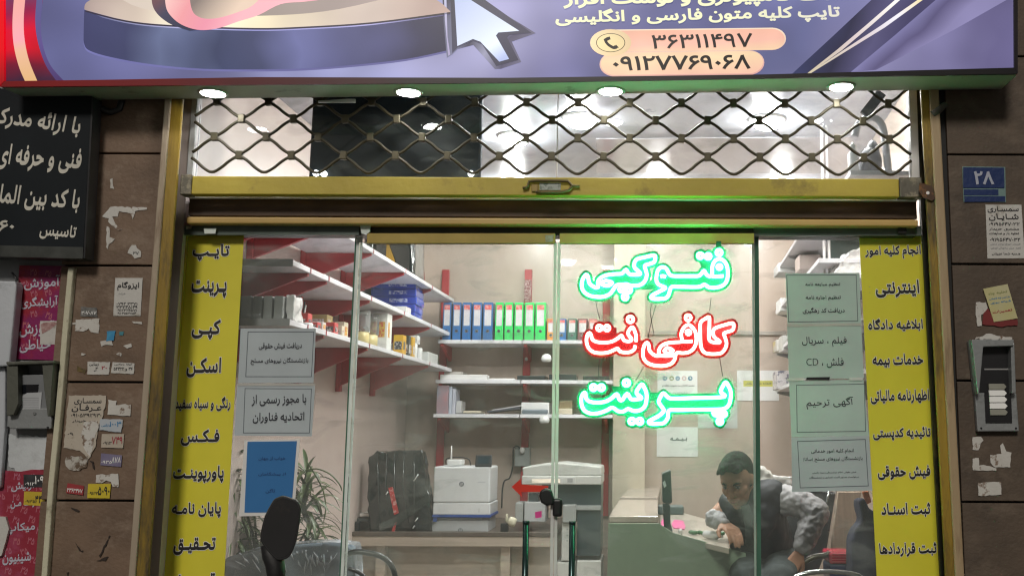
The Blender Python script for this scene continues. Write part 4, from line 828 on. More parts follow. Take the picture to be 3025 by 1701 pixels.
# left pillar papers
BL = mat('blue_ink2', (.05, .2, .4), .5); RI = mat('red_ink', (.35, .03, .05), .5)
sticker([(341, 821), (421.7, 821), (415.8, 933), (334.7, 933)], PAPD, 'white advert with a bold black heading near the rail', [('ایزوگام', 347, 411, 845, 27, INK), ('۳۳۷۱ ۰۷۹۲', 345, 406, 897, 8, INK), ('۳۳۳۴۸۱۴۹', 344, 406, 907, 9, INK), ('۰۹۱۲۳۲۶۵۷۱', 345, 404, 916, 8, INK), ('۰۹۱۰۳۵۵۷۸۵۳', 346, 402, 925, 7, INK), ('شرکت', 350, 370, 868, 7, mat('faint_ink', (.3, .3, .31), .6))], 'advert', bold=(.012, .04))
sticker([(203, 1167), (314, 1168), (312, 1195), (303, 1232), (290, 1262), (282, 1320), (262, 1355), (236, 1330), (188, 1322), (196, 1240)], PAPT, 'torn tan advert with two bold words, lower left pillar', [('سمسـاری', 220, 300, 1185, 20, INK), ('عـرفـان', 212, 300, 1206, 22, INK), ('۰۹۱۰۵۳۹۲۹۳۰', 210, 300, 1226, 11, INK), ('خریدار', 214, 254, 1243, 9, INK), ('۰۹', 200, 216, 1281, 9, INK)], 'advert', jag=2.0)
sticker([(250, 1245), (288, 1242), (292, 1262), (276, 1300), (268, 1350), (252, 1330), (240, 1290)], TORN, 'white torn layer over the tan advert', [], 'paper scrap', jag=3, k=1, group=SCR)
sticker([(195, 1350), (262, 1345), (256, 1380), (226, 1389), (204, 1385), (192, 1362)], worn('grey_torn', (.4, .37, .33), (.13, .09, .06), .48, .56, 22, .8, base2=(.5, .48, .44)), 'ragged scrap remains just below the tan advert', [], 'paper scrap', jag=4, group=SCR)
for pts, lb, jg in [
    ([(325, 530), (333, 527), (337, 558), (326, 556)], 'small upright white scrap high on the left pillar', 2),
    ([(302, 640), (318, 622), (326, 612), (350, 611), (434, 613), (434, 619), (400, 624), (392, 648), (384, 630), (352, 624), (348, 640), (332, 640), (340, 660), (360, 678), (350, 682), (320, 655), (322, 645)], 'large ragged white scrap high on the left pillar', 2),
    ([(316, 668), (323, 672), (324, 700), (340, 706), (322, 722), (318, 736), (314, 730)], 'thin dripping white scrap below the ragged one', 2),
    ([(224, 944), (294, 941), (291, 984), (268, 980), (262, 970), (245, 979), (222, 977)], 'white torn sticker remains under the dark digit sticker', 2),
    ([(296, 1008), (330, 1005), (334, 1020), (318, 1018), (300, 1023)], 'white curl of paper below the blue scrap', 2),
    ([(364, 1021), (388, 1014), (390, 1024), (376, 1029)], 'brownish curl of paper near the rail', 2),
    ([(241, 1042), (254, 1046), (246, 1050), (240, 1049)], 'tiny white fleck on the left pillar', 1),
    ([(343, 1046), (352, 1040), (360, 1044), (358, 1052)], 'tan round fleck right of the tiny one', 1),
    ([(320, 1180), (345, 1183), (342, 1196), (387, 1194), (385, 1228), (318, 1224)], 'white torn sticker right of the tan advert', 2.5),
    ([(284, 1402), (349, 1398), (350, 1438), (333, 1436), (328, 1422), (314, 1418), (302, 1426), (283, 1424)], 'white torn sticker above the yellow digit sticker', 2),
    ([(204, 955), (226, 952), (226, 957), (204, 961)], 'thin cream smear of paper left of the torn sticker', 1),
    ([(390, 949), (420, 951), (420, 958), (395, 955)], 'thin pale smear of paper close to the rail', 1)]:
    sticker(pts, TORN, lb, [], 'paper scrap', jag=jg, group=SCR)
sticker([(316, 978), (342, 977), (336, 1006), (314, 1008)], mat('blue_scrap', (.02, .19, .42), .5, c2=(.05, .3, .5), scale=30), 'bright blue scrap of paper on the left pillar', [], 'paper scrap', jag=1.5, group=SCR, k=1)
sticker([(352, 980), (366, 979), (364, 990), (353, 990)], mat('teal_scrap', (.05, .22, .27), .6), 'small teal scrap right of the blue one', [], 'paper scrap', jag=1, group=SCR)
sticker([(377, 748), (390, 724), (402, 724), (404, 732), (416, 742), (416, 760), (398, 764), (390, 752)], PAPD, 'round torn white sticker with two digits', [('۳۷', 393, 410, 748, 9, INK)], jag=1.5, group=TN)
sticker([(240, 906), (286, 909), (288, 937), (238, 934)], mat('dark_sticker', (.045, .045, .045), .5, c2=(.2, .2, .19), scale=50), 'dark sticker with smudged white digits', [('۳۰۷۰۸۷', 241, 285, 924, 11, WHITEINK)], jag=1, group=TN)
sticker([(228, 1079), (240, 1087), (256, 1092), (250, 1104), (228, 1096)], mat('gold_sticker', (.22, .15, .03), .5, c2=(.03, .025, .02), scale=40), 'small brown and gold sticker remains', [], jag=2, group=TN)
sticker([(259, 1068), (326, 1069), (322, 1106), (258, 1105)], PAPD, 'pale sticker with pink smudges', [('زیبایی', 264, 292, 1076, 9, INK), ('۲۰', 300, 316, 1086, 10, RI), ('۲ـ', 278, 288, 1090, 12, INK)], jag=1, group=TN)
sticker([(333, 1069), (398, 1073), (395, 1104), (328, 1101)], PAPD, 'pale sticker with a row of black digits', [('۳۶ و ۵۲۴۲۲', 336, 392, 1090, 12, INK), ('لوله بازکنی', 338, 390, 1076, 6, INK)], jag=1, group=TN)
sticker([(297, 1236), (363, 1239), (358, 1276), (294, 1270)], mat('bluewhite_sticker', (.4, .46, .52), .5, c2=(.5, .52, .54), scale=20), 'blue and white sticker with blue digits', [('۱۰۰۳', 324, 358, 1252, 16, BL), ('بازکنی', 300, 326, 1256, 8, BL)], jag=1.5, group=TN, k=1)
sticker([(301, 1281), (367, 1281), (364, 1323), (299, 1321)], PAPT, 'cream sticker with red digits', [('۷۴۹', 330, 362, 1300, 22, RI), ('۰۹۱۲', 304, 330, 1308, 9, INK)], group=TN)
sticker([(299, 1338), (361, 1344), (358, 1378), (297, 1373)], mat('purple_sticker', (.16, .14, .24), .5, c2=(.22, .2, .3), scale=30), 'purple grey sticker with white digits', [('۸۷۸', 330, 357, 1358, 18, WHITEINK), ('۰۹۳۵', 300, 330, 1364, 9, WHITEINK)], group=TN)
sticker([(200, 1426), (248, 1434), (246, 1462), (196, 1455)], mat('red_sticker', (.30, .03, .035), .5), 'dark red sticker with white digits', [('۲۳۶۳۴۷۷', 199, 244, (1446, 1450), 12, WHITEINK)], group=TN)
sticker([(261, 1428), (328, 1428), (324, 1471), (258, 1470)], mat('yellow_sticker2', (.62, .50, .03), .45, c2=(.54, .42, .03), scale=30), 'bright yellow sticker with large black digits', [('۵۰۹۰', 290, 324, 1449, 26, INK), ('۰۹۱۲۳', 262, 290, 1456, 9, INK)], group=TN, k=1)
SC = MB()
for pts in ([(292, 1640), (320, 1590), (322, 1580), (326, 1582), (318, 1600), (296, 1645)], [(222, 1600), (240, 1626), (246, 1624), (244, 1630), (234, 1626)], [(209, 1497), (236, 1508), (232, 1512), (212, 1503)], [(264, 1360), (276, 1362), (280, 1388), (274, 1382), (272, 1368)], [(196, 1690), (204, 1688), (200, 1701)], [(284, 1655), (320, 1642), (312, 1656)]):
    SC.prism(px(torn(pts, 1.5), PY), (0, -.0008, 0))
SC.build('scratches', mat('dark_scratch', (.03, .02, .015), .8), kind='stuff', label='dark scratches and chips low on the left pillar', cat='scratches')
# right pillar
r = empty('number_plate', tuple(at(2905, 596, PY)), 'blue house number plate on the dark right pillar', 'number plate')
PBL = worn('plate_blue', (.006, .022, .10), (.012, .035, .12), .55, .7, 6, .4, base2=(.008, .028, .125)); PBR = mat('plate_rim', (.16, .25, .24), .4)
MB().prism(px([(2842, 492), (2969, 494), (2971, 598), (2846, 597)], PY), (0, -.002, 0)).build('backing', PBR, r)
MB().prism(px([(2845, 495), (2966, 496), (2967, 556), (2845, 556)], PY - .002), (0, -.003, 0)).build('number_panel', PBL, r, bevel=.001)
MB().prism(px([(2847, 560), (2949, 560), (2949, 577), (2847, 577)], PY - .002), (0, -.002, 0)).build('name_panel', PBL, r); MB().prism(px([(2848, 580), (2969, 580), (2969, 596), (2849, 597)], PY - .002), (0, -.002, 0)).build('code_panel', PBL, r)
text('lettering', '۲۸', at(2877, 526, PY - .006), at(2936, 526, PY - .006), mat('plate_white', (.36, .38, .46), .5), r, h=at(2900, 506, PY).z - at(2900, 546, PY).z, bold=(.03, .03))
sticker([(2911, 605), (3017, 605), (3027, 763), (2917, 764)], PAPD, 'grey white advert densely printed under the number plate', [('سمسـاری', 2917, 3009, 619, 20, INK), ('شـایـان', 2921, 3009, 642, 22, INK), ('۰۹۱۹۵۶۴۷۰۳۲', 2921, 3012, 662, 10, INK), ('مشتری خریدار', 2922, 3010, 677, 9, INK), ('تخلیه بار و ضایعات', 2922, 3010, 690, 9, INK), ('۰۹۱۹۵۶۴۷۰۳۲', 2924, 3014, 708, 11, INK), ('خریدار انواع لوازم منزل', 2925, 3016, 722, 7, mat('faint_ink', (.3, .3, .31))), ('کمد مبل یخچال فرش', 2926, 3016, 733, 7, mat('faint_ink', (.3, .3, .31))), ('هـدیه شما عزیزان', 2930, 3014, 750, 9, INK)], 'advert', bold=(.012, .035))
sticker([(2904, 853), (2976, 839), (3006, 940), (2936, 951)], mat('yellow_card', (.52, .50, .34), .5, c2=(.5, .46, .2), scale=5), 'yellow white card stuck askew above the call buttons', [('تخلیه چاه', 2920, 2975, (869, 861), 10, mat('green_ink', (.25, .28, .1), .5)), ('باز کردن لوله فاضلاب', 2922, 2982, (884, 876), 7, BL), ('شبانه روزی', 2926, 2986, (896, 888), 7, BL), ('تعمیرات', 2932, 2990, (923, 915), 10, RI)], 'card', k=3)
sticker([(2883, 893), (2912, 893), (2918, 912), (2908, 926), (2898, 930), (2900, 962), (2888, 964), (2882, 930)], TORN, 'white torn edge behind the yellow card', [], 'paper scrap', jag=1.5, group=SCR)
sticker([(2905, 925), (2918, 910), (2940, 950), (3005, 942), (3005, 962), (2946, 964), (2902, 958)], mat('dark_red_scrap', (.16, .015, .015), .6), 'dark red scrap under the yellow card', [], 'paper scrap', jag=2, group=SCR, k=1)
sticker([(2884, 995), (2925, 985), (2960, 992), (2990, 996), (2990, 1002), (2880, 1002)], TORN, 'pale ragged paper on top of the right intercom', [], 'paper scrap', jag=3, group=SCR)
sticker([(2873, 1291), (2898, 1289), (2905, 1300), (2896, 1310), (2890, 1329), (2873, 1328)], TORN, 'white hooked scrap below the right intercom', [], 'paper scrap', jag=2, group=SCR)
sticker([(2873, 1354), (2891, 1352), (2892, 1374), (2906, 1372), (2943, 1382), (2943, 1390), (2874, 1388)], TORN, 'white boot shaped scrap low on the dark pillar', [], 'paper scrap', jag=1.5, group=SCR)
sticker([(2925, 1343), (2958, 1340), (2954, 1316), (2962, 1308), (2972, 1332), (2988, 1336), (2984, 1380), (2940, 1380), (2926, 1366)], TORN, 'pale broad scrap right of the boot shaped one', [], 'paper scrap', jag=2, group=SCR)
sticker([(2889, 1425), (2957, 1422), (2958, 1460), (2932, 1462), (2890, 1463)], TORN, 'pale square scrap lowest on the dark pillar', [], 'paper scrap', jag=1.5, group=SCR)
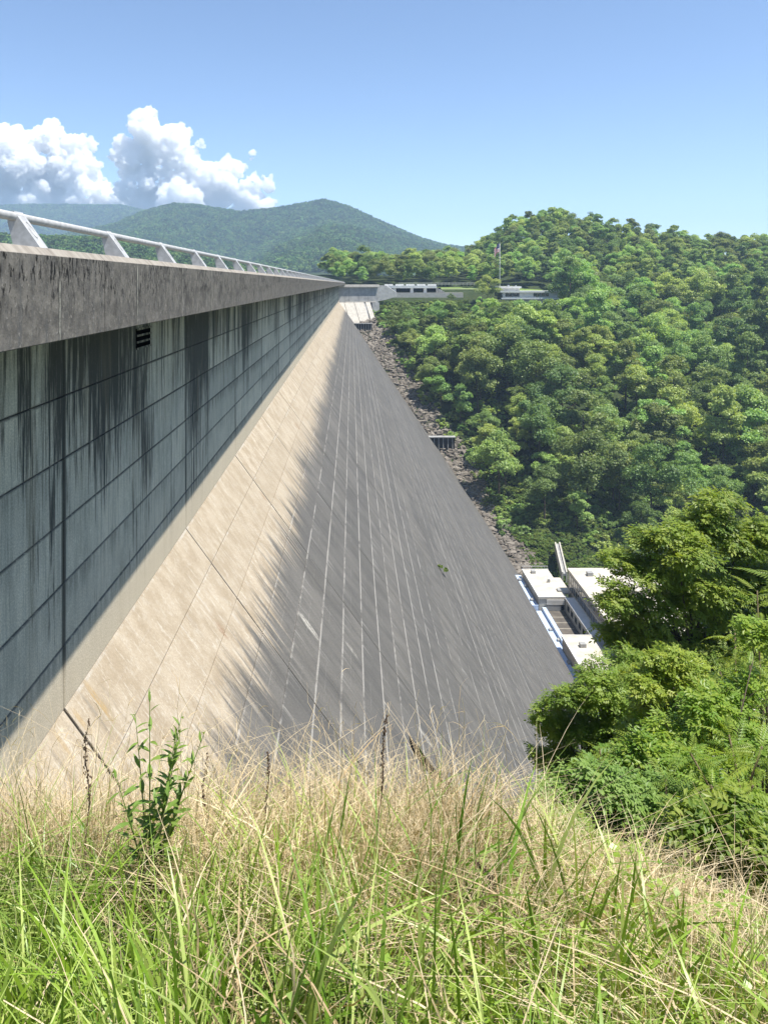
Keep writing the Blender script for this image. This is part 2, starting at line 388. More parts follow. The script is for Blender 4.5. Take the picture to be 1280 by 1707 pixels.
M['deadstalk'] = simple('dead brown seed head', (.15, .105, .07), (.085, .058, .04), 30.0, .9, .1)
def mat_ground():
    t = NT('hillside soil and undergrowth'); v = t.geo()
    n = t.noise(v, .15, 6, .65); n2 = t.noise(v, 1.4, 5, .7)
    c = t.mix(t.ramp(n, .35, .65), (.028, .045, .016), (.045, .060, .022))
    c = t.mix(t.ramp(n2, .5, .75, 0, .6), c, (.075, .06, .04))
    t.bump(n2, .6, .4)
    return t.fin(c, .95, .1)
M['ground'] = mat_ground()
M['lawn'] = simple('mown lawn', (.17, .235, .07), (.13, .19, .05), .25, .95, .1)
M['rock'] = NT('rubble rock')
_t = M['rock']; _oi = _t.new('ShaderNodeAttribute', attribute_name='tone'); _n = _t.noise(_t.geo(), .25, 5)
_c = _t.mix(_oi.outputs['Fac'], (.13, .113, .093), (.26, .232, .195)); _c = _t.mix(_t.ramp(_n, .4, .7, 0, .6), _c, (.085, .072, .058))
M['rock'] = _t.fin(_c, .95, .15)
def mat_water():
    t = NT('river water'); n = t.noise(t.geo(), .5, 4); t.bump(n, .15, .2)
    return t.fin((.02, .045, .04), .08, .5)
M['water'] = mat_water()

# ------------------------------------------------------------------ terrain
yk = [200, 262, 300, 341, 365, 395, 420, 455, 470, 484, 494, 499, 509, 545, 575, 640, 720, 900]
zk = [-99, -98, -89, -78, -62, -48, -38, -27.5, -22, -15, -11, -10, -4.2, -3.6, 0, 4, 8, 4]
ykb = [200, 268, 300, 350, 420, 500, 600, 690, 760, 1000]
zkb = [-99, -99, -90, -74, -50, -25, 12, 42, 40, 10]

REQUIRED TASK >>
Search the lines for "script". Copy each line that has it.

SOLUTION TO THE PROBLEM >>
The Blender Python script for this scene continues. Write part 4, from line 828 on. More parts follow. Take the picture to be 3025 by 1701 pixels.
Keep writing the Blender script for this image. This is part 2, starting at line 388. More parts follow. The script is for Blender 4.5. Take the picture to be 1280 by 1707 pixels.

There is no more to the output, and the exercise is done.